Outfitted in jeans and a rumpled denim sports coat over a pink shirt, Alexie shook his shaggy head and grimaced in resignation at Anglo America.

"I get searched at airports at least 80 percent of the time," he said. "We Native Americans have 10,000 more reasons to hate your white (butts) than Muslims do. But we forgive. So there's never going to be a Native American suicide bomber."

Then he smiled at the many Native Americans in the Wick Center and added, "Also, suicide bombing implies being on time." His compatriots laughed.

Alexie said he threw a shoe at his TV set while watching anti-war protesters marching in Spokane, one of them carrying a sign that read "Vegans for World Peace."

"How self-involved," he jeered. "How emblematic of American privilege -- imagine the power and privilege of being able to choose what you are going to eat, each and every meal."

Alexie said he is tired of liberals who say the country is going down the tubes.

"I grew up on a rez," he explained. "The Oprah show calls me for an interview. It's 'An American Story: From Rez to Riches.' "

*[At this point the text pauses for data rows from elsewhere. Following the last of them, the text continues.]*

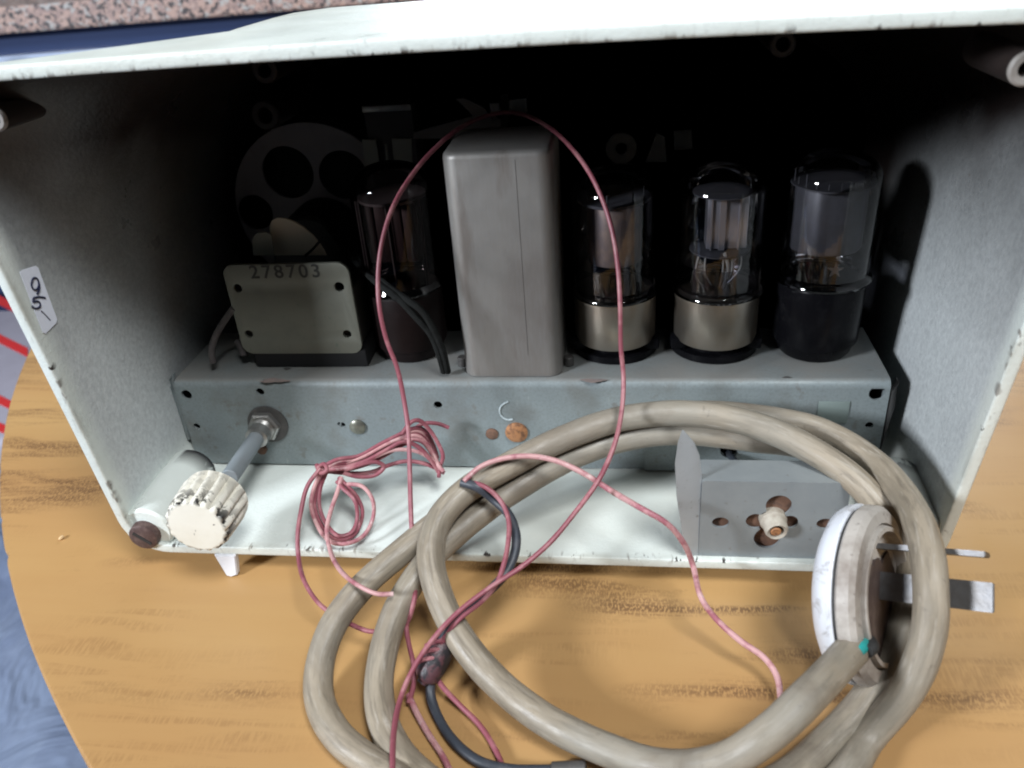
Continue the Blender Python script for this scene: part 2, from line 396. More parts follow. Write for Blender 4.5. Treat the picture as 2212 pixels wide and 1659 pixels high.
def glass_material(name, tint, refl=1.0):
    m = bpy.data.materials.new(name); m.use_nodes = True; t = m.node_tree; N = t.nodes; N.clear()
    out = N.new('ShaderNodeOutputMaterial'); mix = N.new('ShaderNodeMixShader'); tr = N.new('ShaderNodeBsdfTransparent'); gl = N.new('ShaderNodeBsdfGlossy')
    fr = N.new('ShaderNodeFresnel'); fr.inputs[0].default_value = 1.52; tr.inputs[0].default_value = (*tint, 1)
    gl.inputs['Roughness'].default_value = .03; gl.inputs['Color'].default_value = (refl, refl, refl, 1)
    tc = N.new('ShaderNodeTexCoord'); ns = N.new('ShaderNodeTexNoise'); ns.inputs['Scale'].default_value = 70; ns.inputs['Detail'].default_value = 3
    bp = N.new('ShaderNodeBump'); bp.inputs['Strength'].default_value = .25; bp.inputs['Distance'].default_value = .0006
    t.links.new(tc.outputs['Object'], ns.inputs['Vector']); t.links.new(ns.outputs['Fac'], bp.inputs['Height']); t.links.new(bp.outputs[0], gl.inputs['Normal'])
    t.links.new(fr.outputs[0], mix.inputs[0]); t.links.new(tr.outputs[0], mix.inputs[1]); t.links.new(gl.outputs[0], mix.inputs[2]); t.links.new(mix.outputs[0], out.inputs[0])
    return m
M_glass = glass_material('tube_glass', (.82, .82, .84), .85)

# ------------------------------------------------------------------ setting
FLOOR_Z = -0.74
bm = NB(); box(bm, -3, 3, -2, 4, FLOOR_Z - .05, FLOOR_Z)
fl = obj('floor', bm, M_floor); fl['kind'] = 'structure'

# round table
TC = Vector((0.3252, 0.4103, 0)); TR = 0.71
tb = thing('round_table', 'round wooden table with orange-brown grain under the radio', 'table', (TC.x, TC.y, FLOOR_Z))
bm = NB()  # pale strips that paint in the glossy highlight on the blue front
def chip(a, h):
    c = 1.0
    for q, wd, dp in ((3.842, .0035, .0045), (3.80, .002, .003), (3.74, .003, .0018), (3.69, .0016, .002)):
        c -= .35 * dp * math.exp(-((a - q) / wd) ** 2)
    return c + .00003 * math.sin(a * 90) + .00002 * math.sin(a * 237)
# own frame so that the angle is the usual one
seg = 1400; rings = []
for r, z in ((TR - .004, -.026), (TR, -.024), (TR, -.0012), (TR - .0008, -.0002), (TR - .0022, 0.0)):
    rings.append([bm.verts.new((TC.x + r * chip(2 * math.pi * k / seg, 0) * math.cos(2 * math.pi * k / seg), TC.y + r * chip(2 * math.pi * k / seg, 0) * math.sin(2 * math.pi * k / seg), z)) for k in range(seg)])
for a, b in zip(rings, rings[1:]):
    for k in range(seg): bm.faces.new((a[k], a[(k + 1) % seg], b[(k + 1) % seg], b[k]))
bm.faces.new(rings[0][::-1]); bm.faces.new(rings[-1])
obj('table_top', bm, M_table, tb)
bm = NB(); lathe(bm, (TC.x, TC.y, FLOOR_Z), (0, 0, 1), [(.26, 0), (.26, .02), (.05, .05), (.04, .3), (.05, .66), (.16, .7138)], 40)
obj('pedestal', bm, M_dark, tb)

# counter far behind on the left
def cz(u, v, y): return Y(u, v, y).z
yc = 0.62
gz0 = cz(0, 74, yc); gz1 = cz(0, 22, yc)
ct = thing('kitchen_counter', 'speckled pink granite counter with dark blue front behind the radio', 'counter', (-.4, yc, FLOOR_Z))
gl = Y(0, 74, yc); gr = Y(470, 36, yc); sl = (gr.z - gl.z) / (gr.x - gl.x)
ang = sl
bm = NB()  # pale strips that paint in the glossy highlight on the blue front
pa = Vector((-1.3, yc, gl.z + (-1.3 - gl.x) * sl)); pb = Vector((0.5, yc, gl.z + (0.5 - gl.x) * sl))
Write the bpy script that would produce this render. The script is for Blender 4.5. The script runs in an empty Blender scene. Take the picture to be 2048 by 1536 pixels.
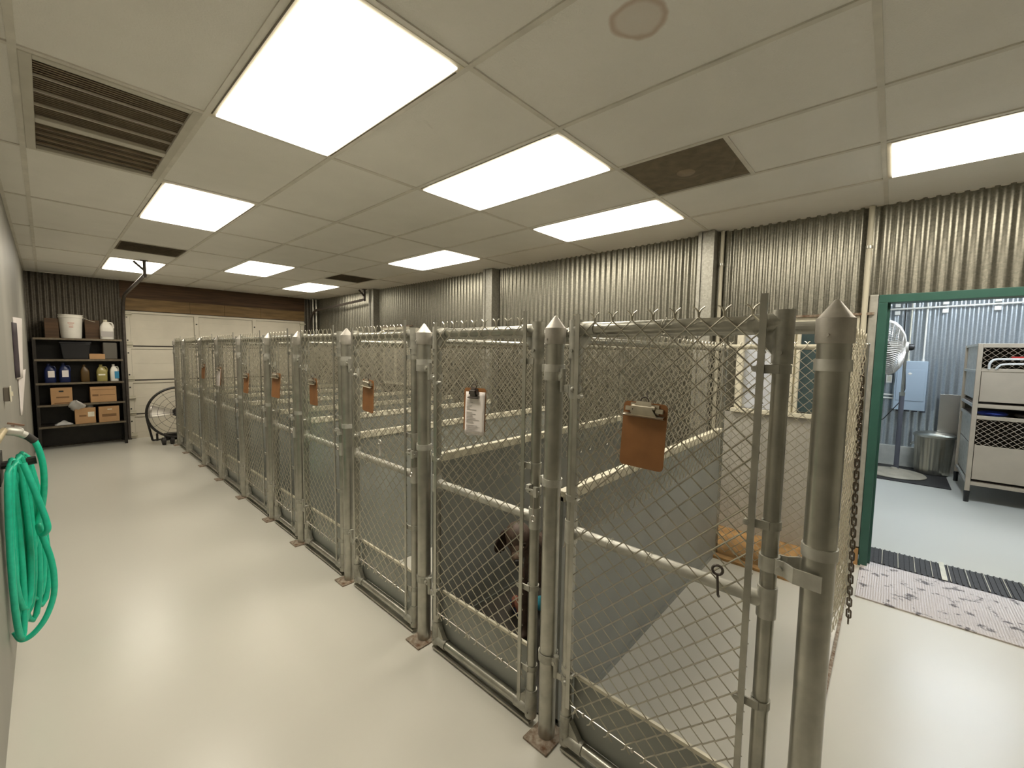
import bpy, math, random
from mathutils import Vector, Matrix
random.seed(7)
C = bpy.context.scene.collection
SC = bpy.context.scene
PI = math.pi

# ------------------------------------------------------------------ camera, world, exposure
cam_d = bpy.data.cameras.new('camera')
cam = bpy.data.objects.new('camera', cam_d)
C.objects.link(cam)
cam_d.sensor_width = 36.0
cam_d.lens = 842.23 / 2048 * 36.0
cam_d.clip_start = 0.05
cam.matrix_world = Matrix(((0.67106, 0.04486, -0.74004, 0.0343),
                           (-0.74124, 0.06143, -0.66843, -0.1097),
                           (0.01547, 0.9971, 0.07448, 1.6194),
                           (0, 0, 0, 1)))
SC.camera = cam
w = bpy.data.worlds.new('world')
SC.world = w
w.use_nodes = True
w.node_tree.nodes['Background'].inputs[0].default_value = (0.8, 0.85, 1, 1)
w.node_tree.nodes['Background'].inputs[1].default_value = 0.02
SC.view_settings.view_transform = 'Standard'
SC.view_settings.look = 'None'
SC.view_settings.exposure = 0.92
SC.view_settings.gamma = 1.0
LAMP_MAIN = 7.6
LAMP_ADJ = 13.0

# ------------------------------------------------------------------ helpers
def V(*a):
    return Vector(a if len(a) > 1 else a[0])

class MB:
    """collects shapes; build() links them as one mesh object"""
    def __init__(s):
        s.v = []; s.f = []
    def add(s, vs, fs):
        n = len(s.v)
        s.v += [tuple(p) for p in vs]
        s.f += [tuple(i + n for i in f) for f in fs]
    def bx(s, x0, x1, y0, y1, z0, z1):
        s.add([(x0, y0, z0), (x1, y0, z0), (x1, y1, z0), (x0, y1, z0), (x0, y0, z1), (x1, y0, z1), (x1, y1, z1), (x0, y1, z1)],
              [(0, 3, 2, 1), (4, 5, 6, 7), (0, 1, 5, 4), (1, 2, 6, 5), (2, 3, 7, 6), (3, 0, 4, 7)])
        return s
    def obx(s, c, size, rot):
        hx, hy, hz = size[0] / 2, size[1] / 2, size[2] / 2
        pts = []
        for z in (-hz, hz):
            for (x, y) in ((-hx, -hy), (hx, -hy), (hx, hy), (-hx, hy)):
                pts.append(rot @ Vector((x, y, z)) + Vector(c))
        s.add(pts, [(0, 3, 2, 1), (4, 5, 6, 7), (0, 1, 5, 4), (1, 2, 6, 5), (2, 3, 7, 6), (3, 0, 4, 7)])
        return s
    def tube(s, pts, r, n=8, closed=False, cap=True):
        pts = [Vector(p) for p in pts]
        m = len(pts)
        rs = r if isinstance(r, (list, tuple)) else [r] * m
        up = None; rings = []
        for i in range(m):
            if closed:
                t = (pts[(i + 1) % m] - pts[i - 1])
            elif i == 0:
                t = pts[1] - pts[0]
            elif i == m - 1:
                t = pts[-1] - pts[-2]
            else:
                t = (pts[i + 1] - pts[i]).normalized() + (pts[i] - pts[i - 1]).normalized()
            if t.length < 1e-9:
                t = Vector((0, 0, 1))
            t.normalize()
            if up is None:
                up = Vector((0, 0, 1)) if abs(t.z) < 0.9 else Vector((1, 0, 0))
            a = up - t * up.dot(t)
            if a.length < 1e-4:
                a = t.orthogonal()
            a.normalize(); b = t.cross(a); up = a
            rings.append([pts[i] + (a * math.cos(2 * PI * k / n) + b * math.sin(2 * PI * k / n)) * rs[i] for k in range(n)])
        vs = [p for g in rings for p in g]; fs = []
        for i in range(m if closed else m - 1):
            j = (i + 1) % m
            for k in range(n):
                k2 = (k + 1) % n
                fs.append((i * n + k, i * n + k2, j * n + k2, j * n + k))
        if cap and not closed:
            fs.append(tuple(reversed(range(n)))); fs.append(tuple((m - 1) * n + k for k in range(n)))
        s.add(vs, fs)
        return s
    def cyl(s, p0, p1, r0, r1=None, n=16):
        return s.tube([p0, p1], [r0, r0 if r1 is None else r1], n)
    def lathe(s, prof, c=(0, 0, 0), n=24, axis=None, caps=True):
        R = Matrix.Identity(3)
        if axis is not None:
            R = Vector((0, 0, 1)).rotation_difference(Vector(axis)).to_matrix()
        vs = []; fs = []
        for (r, z) in prof:
            for k in range(n):
                vs.append(R @ Vector((r * math.cos(2 * PI * k / n), r * math.sin(2 * PI * k / n), z)) + Vector(c))
        m = len(prof)
        for i in range(m - 1):
            for k in range(n):
                k2 = (k + 1) % n
                fs.append((i * n + k, i * n + k2, (i + 1) * n + k2, (i + 1) * n + k))
        if caps and prof[0][0] > 1e-6:
            fs.append(tuple(reversed(range(n))))
        if caps and prof[-1][0] > 1e-6:
            fs.append(tuple((m - 1) * n + k for k in range(n)))
        s.add(vs, fs)
        return s
    def ell(s, c, rad, rot=None, nu=16, nv=10):
        vs = []; fs = []
        for i in range(nv + 1):
            th = PI * i / nv
            for k in range(nu):
                p = Vector((rad[0] * math.sin(th) * math.cos(2 * PI * k / nu), rad[1] * math.sin(th) * math.sin(2 * PI * k / nu), rad[2] * math.cos(th)))
                if rot is not None:
                    p = rot @ p
                vs.append(p + Vector(c))
        for i in range(nv):
            for k in range(nu):
                k2 = (k + 1) % nu
                fs.append((i * nu + k, (i + 1) * nu + k, (i + 1) * nu + k2, i * nu + k2))
        s.add(vs, fs)
        return s
    def ring(s, c, R, r, axis=(0, 0, 1), n=28, m=6):
        q = Vector((0, 0, 1)).rotation_difference(Vector(axis)).to_matrix()
        return s.tube([q @ Vector((R * math.cos(2 * PI * k / n), R * math.sin(2 * PI * k / n), 0)) + Vector(c) for k in range(n)], r, m, closed=True)
    def band(s, c, R, t, h, n=20, axis=None):
        return s.lathe([(R, -h / 2), (R + t, -h / 2), (R + t, h / 2), (R, h / 2), (R, -h / 2)], c, n, axis, False)
    def sheet(s, fn, nu, nv, thick=None):
        vs = []; fs = []
        for i in range(nu + 1):
            for j in range(nv + 1):
                vs.append(fn(i / nu, j / nv))
        for i in range(nu):
            for j in range(nv):
                a = i * (nv + 1) + j
                fs.append((a, a + nv + 1, a + nv + 2, a + 1))
        s.add(vs, fs)
        return s
    def xform(s, M, start=0):
        for i in range(start, len(s.v)):
            s.v[i] = tuple(M @ Vector(s.v[i]))
        return s

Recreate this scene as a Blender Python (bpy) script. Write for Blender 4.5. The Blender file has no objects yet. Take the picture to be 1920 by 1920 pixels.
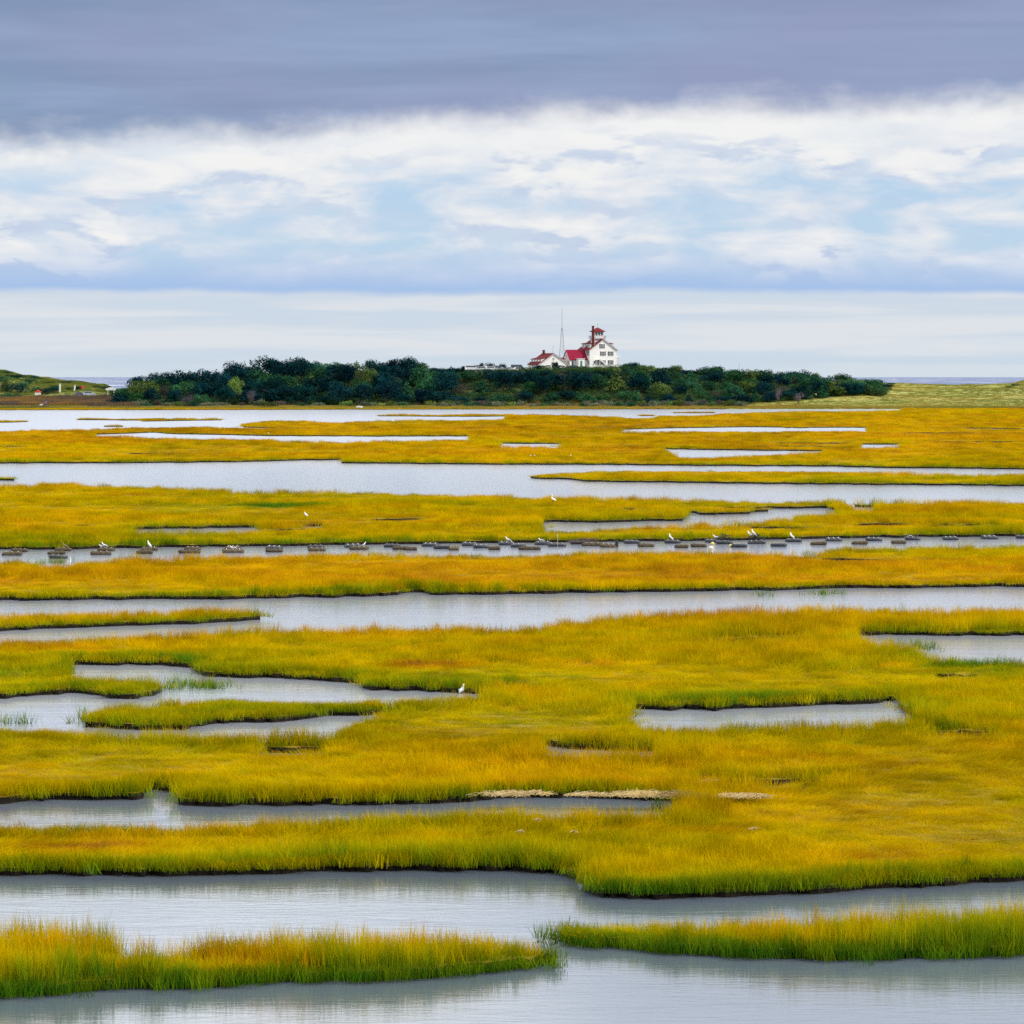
import bpy, math, random
import numpy as np
from mathutils import Vector, Matrix, kdtree
from mathutils.geometry import delaunay_2d_cdt
R = math.radians
random.seed(7); rng = np.random.default_rng(7)
scene = bpy.context.scene
col = scene.collection

# ------------------------------------------------------------------ camera
F, H0, HY = 8000.0, 11.0, 707.0          # focal length in photo pixels, eye height, horizon row
cam_d = bpy.data.cameras.new('camera'); cam = bpy.data.objects.new('camera', cam_d); col.objects.link(cam)
cam.location = (0, 0, H0); cam.rotation_euler = (R(90), 0, 0)
cam_d.sensor_width = 36; cam_d.lens = 36*F/1920; cam_d.shift_y = -(960-HY)/1920
cam_d.clip_start = 1; cam_d.clip_end = 400000
scene.camera = cam

# ------------------------------------------------------------------ light
SUN_EL, SUN_AZ = 48.0, 118.0             # azimuth measured clockwise from +Y
sd = bpy.data.lights.new('sun', 'SUN'); sd.energy = 2.3; sd.angle = R(10); sd.color = (1, .95, .87)
sun = bpy.data.objects.new('sun', sd); col.objects.link(sun)
_d = Vector((math.sin(R(SUN_AZ))*math.cos(R(SUN_EL)), math.cos(R(SUN_AZ))*math.cos(R(SUN_EL)), math.sin(R(SUN_EL))))
sun.rotation_euler = _d.to_track_quat('Z', 'Y').to_euler()
vs = scene.view_settings
vs.view_transform = 'Standard'; vs.look = 'None'; vs.gamma = 1; vs.use_curve_mapping = False; vs.exposure = 0.5
scene.cycles.max_bounces = 6; scene.cycles.diffuse_bounces = 3; scene.cycles.glossy_bounces = 3
scene.cycles.transparent_max_bounces = 4; scene.cycles.use_denoising = False

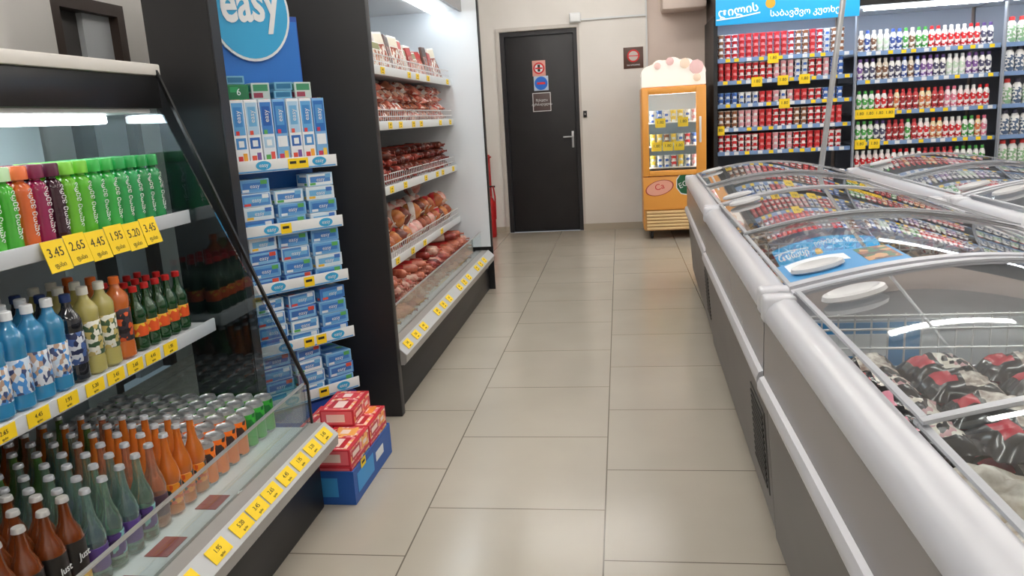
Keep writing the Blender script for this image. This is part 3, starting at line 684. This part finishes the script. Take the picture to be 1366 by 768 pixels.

These days, he said, a trip across the country to speak and to sell his books can make him $15,000 richer.

But he couldn't get off the vegans for peace.

"Vegans," he proclaimed, "you put a chicken up here that can write 'Romeo and Juliet,' and I won't eat it."

If vegans were really serious about identifying with the rest of the animal kingdom, he said, they would cut off their thumbs.

"Try to pick up your tofu then!" he added.

Alexie was the keynote speaker for the 2005 Daemen College Academic Festival.